▸ **Requirement**:
All lines from the beginning of the listing through the line with "S.camera = cam" are to be copied word for word; the pictures are not.
═══
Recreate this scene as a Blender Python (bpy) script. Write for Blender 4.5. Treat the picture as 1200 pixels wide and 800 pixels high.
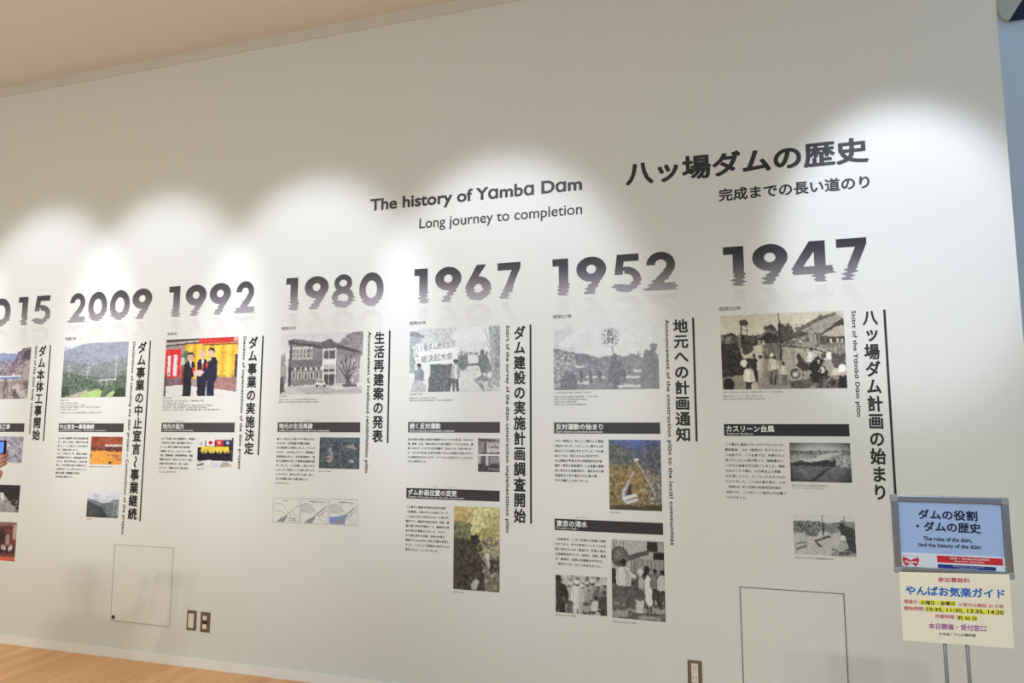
import bpy, bmesh, math, random
import numpy as np
from mathutils import Vector

S = bpy.context.scene
for o in list(bpy.data.objects):
    bpy.data.objects.remove(o)
COL = S.collection

# ------------------------------------------------------------------ camera
CAM = np.array([0.0, -3.8, 1.526])
YAW, PITCH, F = 0.306333, 0.113316, 826.783
cd = bpy.data.cameras.new('camera')
cam = bpy.data.objects.new('camera', cd)
COL.objects.link(cam)
cam.location = CAM
cam.rotation_euler = (math.pi/2 + PITCH, 0, YAW)
cd.sensor_width = 36
cd.lens = 36*F/1200
cd.clip_start = 0.05
S.camera = cam

# ------------------------------------------------------------------ light
S.view_settings.view_transform = 'Standard'
S.view_settings.look = 'None'
S.view_settings.gamma = 1
S.view_settings.exposure = 0.0
S.view_settings.use_curve_mapping = False
w = bpy.data.worlds.new('world')
S.world = w
w.use_nodes = True
bg = w.node_tree.nodes['Background']
bg.inputs[0].default_value = (.568, .786, 1.0, 1)
bg.inputs[1].default_value = 0.675


def light(name, kind, loc, target, power, color, **kw):
    ld = bpy.data.lights.new(name, kind)
    ld.energy = power
    ld.color = color
    for k, v in kw.items():
        setattr(ld, k, v)
    o = bpy.data.objects.new(name, ld)
    COL.objects.link(o)
    o.location = loc
    o.rotation_euler = (Vector(target)-Vector(loc)).to_track_quat('-Z', 'Y').to_euler()
    return o


SPOT_W, SPOT_C = 192, (.771, .835, 1.0)
# soft ceiling lamp of the hall, and a cool fill added beside it
light('hall_lamp', 'AREA', (-5.5, -4.8, 4.0), (-5.5, -3.8, 0), 128, (1, .94, .36), shape='RECTANGLE', size=4.0, size_y=3.0)
light('aisle_fill', 'AREA', (-1.0, -6.5, 4.0), (-1.0, -5.5, 0), 255, (.56, .85, 1), shape='RECTANGLE', size=4.0, size_y=3.0)  # unseen fill, added to balance the wall's tone
# spotlights of the ceiling track that wash the exhibit wall
for nm, sx, pw, th in (('track_spot', -7.1, 1, 21), ('track_spot', -5.95, 1, 21), ('track_spot', -4.75, 1, 21), ('track_spot', -3.70, 1, 21),
                       ('track_spot', -2.52, 1, 21), ('track_spot', -1.28, 1, 21), ('corner_spot', .80, 1.18, 15.5)):
    light(nm, 'SPOT', (sx, -2.0, 4.0), (sx, 0, 4.0-2.0*math.tan(math.radians(22.3+th))), SPOT_W*pw, SPOT_C, spot_size=math.radians(2*th),
          spot_blend=0.6, shadow_soft_size=.08)
for sx, sy, tx, ty, pw in ((.70, -5, .5, .9, 90), (1.27, -5, .4, .9, 90), (-1.50, -6, -4.2, .6, 150), (-1.78, -6, -4.4, .6, 110)):
    light('track_flood', 'SPOT', (sx, sy, 3.87), (tx, 0, ty), pw, (1.0, .95, .83), spot_size=math.radians(36),
          spot_blend=1.0, shadow_soft_size=.05)


# ------------------------------------------------------------------ measuring
def _ray(px, py):
    u, v = (px-600)/F, (400-py)/F
    sy, cy, sp, cp = math.sin(-YAW), math.cos(YAW), math.sin(PITCH), math.cos(PITCH)
    f = np.array([sy*cp, cy*cp, sp])
    r = np.array([cy, -sy, 0])
    up = np.cross(r, f)
    return f + u*r + v*up


def at(px, py, Y=0.0):
    d = _ray(px, py)
    return CAM + d*((Y-CAM[1])/d[1])


def box(tl, tr, br, bl, Y=0.0):
    """upright rectangle (x0, x1, z0, z1) on the plane Y that four measured corners fit best"""
    a, b, c, d = (at(*p, Y) for p in (tl, tr, br, bl))
    return ((a[0]+d[0])/2, (b[0]+c[0])/2, (c[2]+d[2])/2, (a[2]+b[2])/2)


# ------------------------------------------------------------------ materials
MATS = {}


def lin(c):
    c = np.asarray(c, float)/255
    return np.where(c <= .04045, c/12.92, ((c+.055)/1.055)**2.4)


def mat(name, rgb, rough=.6, metal=0.0, bump=0, spec=.3, trans=0.0, emit=0):
    if name in MATS:
        return MATS[name]
    m = bpy.data.materials.new(name)
    m.use_nodes = True
    n = m.node_tree.nodes
    l = m.node_tree.links
    p = n['Principled BSDF']
    r, g, b = lin(rgb)
    p.inputs['Base Color'].default_value = (r, g, b, 1)
    p.inputs['Roughness'].default_value = rough
    p.inputs['Metallic'].default_value = metal
    p.inputs['Specular IOR Level'].default_value = spec
    p.inputs['Transmission Weight'].default_value = trans
    if emit:
        p.inputs['Emission Color'].default_value = (r, g, b, 1)
        p.inputs['Emission Strength'].default_value = emit
    if bump:
        t = n.new('ShaderNodeTexNoise')
        t.inputs['Scale'].default_value = bump
        t.inputs['Detail'].default_value = 3
        c = n.new('ShaderNodeTexCoord')
        l.new(c.outputs['Object'], t.inputs['Vector'])
        bb = n.new('ShaderNodeBump')
        bb.inputs['Strength'].default_value = .08
        bb.inputs['Distance'].default_value = .002
        l.new(t.outputs['Fac'], bb.inputs['Height'])
        l.new(bb.outputs['Normal'], p.inputs['Normal'])
    MATS[name] = m
    return m


def print_mat():
    if 'print' in MATS:
        return MATS['print']
    m = bpy.data.materials.new('printed_film')
    m.use_nodes = True
    n = m.node_tree.nodes
    a = n.new('ShaderNodeAttribute')
    a.attribute_name = 'ink'
    p = n['Principled BSDF']
    p.inputs['Roughness'].default_value = .55
    p.inputs['Specular IOR Level'].default_value = .25
    m.node_tree.links.new(a.outputs['Color'], p.inputs['Base Color'])
    MATS['print'] = m
    return m


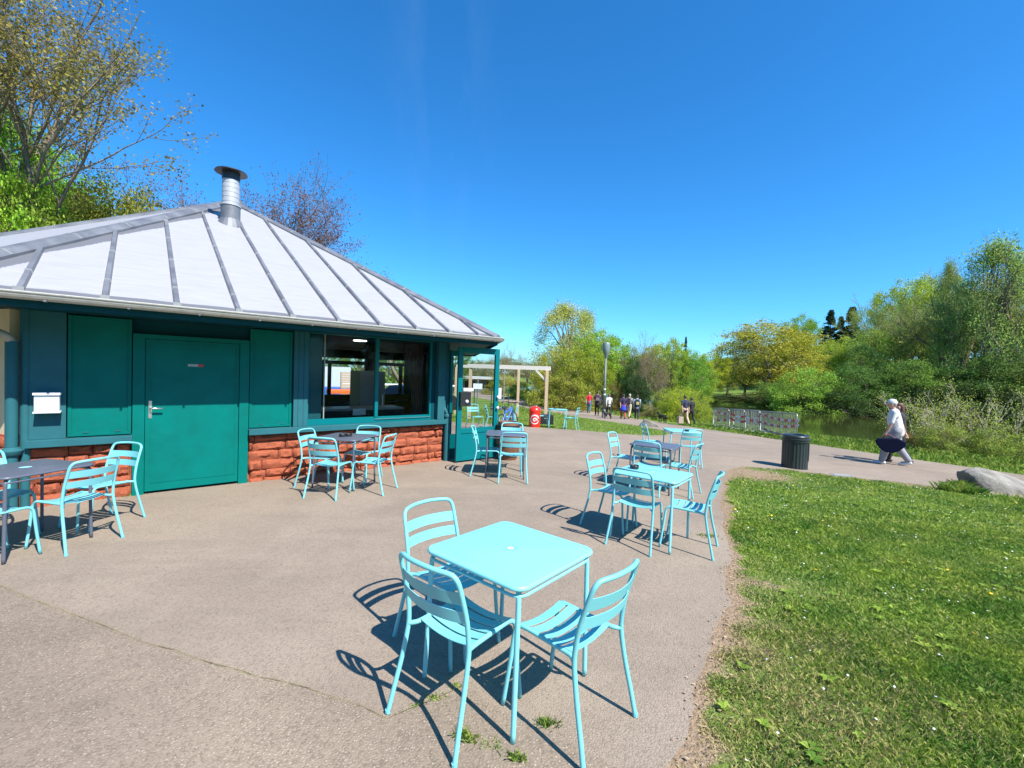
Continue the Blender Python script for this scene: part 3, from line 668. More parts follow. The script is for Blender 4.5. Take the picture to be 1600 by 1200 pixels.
# shutters
def shutter(t0, t1, z0, z1, lab):
    m = LB(); m.box((t0, WD-.03, z0), (t1, WD+.02, z1)); s_ = part('shutter', m, M_teal, bevel=.004)
    m = LB(); w = .035
    m.box((t0, WD-.045, z0+.002), (t1, WD-.0315, z0+w)); m.box((t0, WD-.045, z0+w+.002), (t0+w, WD-.0315, z1)); m.box((t1-w, WD-.045, z0+w+.002), (t1, WD-.0315, z1)); part('frame', m, M_teal, s_, bevel=.003)
    for q in (.28, .78):
        m = LB(); c_ = t0+(t1-t0)*q; m.box((c_-.03, WD-.055, z0+.045), (c_+.03, WD-.046, z0+.057)); part('latch', m, M_post, s_)
shutter(-.69, -.09, SZ+.01, TOPZ-.02, 0); shutter(1.275, 1.87, SZ+.01, TOPZ-.02, 0)
# door
DT0, DT1, DZ = -.08, 1.265, 2.04
m = LB(); m.box((DT0, WD-.06, -.35), (DT0+.125, WD+.06, DZ)); m.box((DT1-.125, WD-.06, -.35), (DT1, WD+.06, DZ)); m.box((DT0+.126, WD-.06, DZ-.06), (DT1-.126, WD+.06, DZ)); wbox('door_gap_backing', DT0-.01, DT1+.01, WD+.062, WD+.12, -.35, DZ, M_soff); fr = part('door_frame', m, M_teal, bevel=.004)  # dark backing added behind the door so no light shows through its gaps
m = LB(); m.box((DT0+.13, WD-.045, -.10), (DT1-.13, WD+.01, DZ-.065)); dr_ = part('door', m, M_teal, bevel=.003)
m = LB(); a, b_, z0, z1 = DT0+.19, DT1-.17, .01, DZ-.13; w = .012; Df = WD-.050
m.box((a, Df, z0), (b_, WD-.0455, z0+w)); m.box((a, Df, z1), (b_, WD-.0455, z1+w)); m.box((a, Df, z0+w+.001), (a+w, WD-.0455, z1-.001)); m.box((b_-w, Df, z0+w+.001), (b_, WD-.0455, z1-.001)); part('panel_moulding', m, M_teal, dr_)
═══
▸ **Reply to the exercise**:
Recreate this scene as a Blender Python (bpy) script. Write for Blender 4.5. Treat the picture as 1200 pixels wide and 800 pixels high.
import bpy, bmesh, math, random
import numpy as np
from mathutils import Vector

S = bpy.context.scene
for o in list(bpy.data.objects):
    bpy.data.objects.remove(o)
COL = S.collection

# ------------------------------------------------------------------ camera
CAM = np.array([0.0, -3.8, 1.526])
YAW, PITCH, F = 0.306333, 0.113316, 826.783
cd = bpy.data.cameras.new('camera')
cam = bpy.data.objects.new('camera', cd)
COL.objects.link(cam)
cam.location = CAM
cam.rotation_euler = (math.pi/2 + PITCH, 0, YAW)
cd.sensor_width = 36
cd.lens = 36*F/1200
cd.clip_start = 0.05
S.camera = cam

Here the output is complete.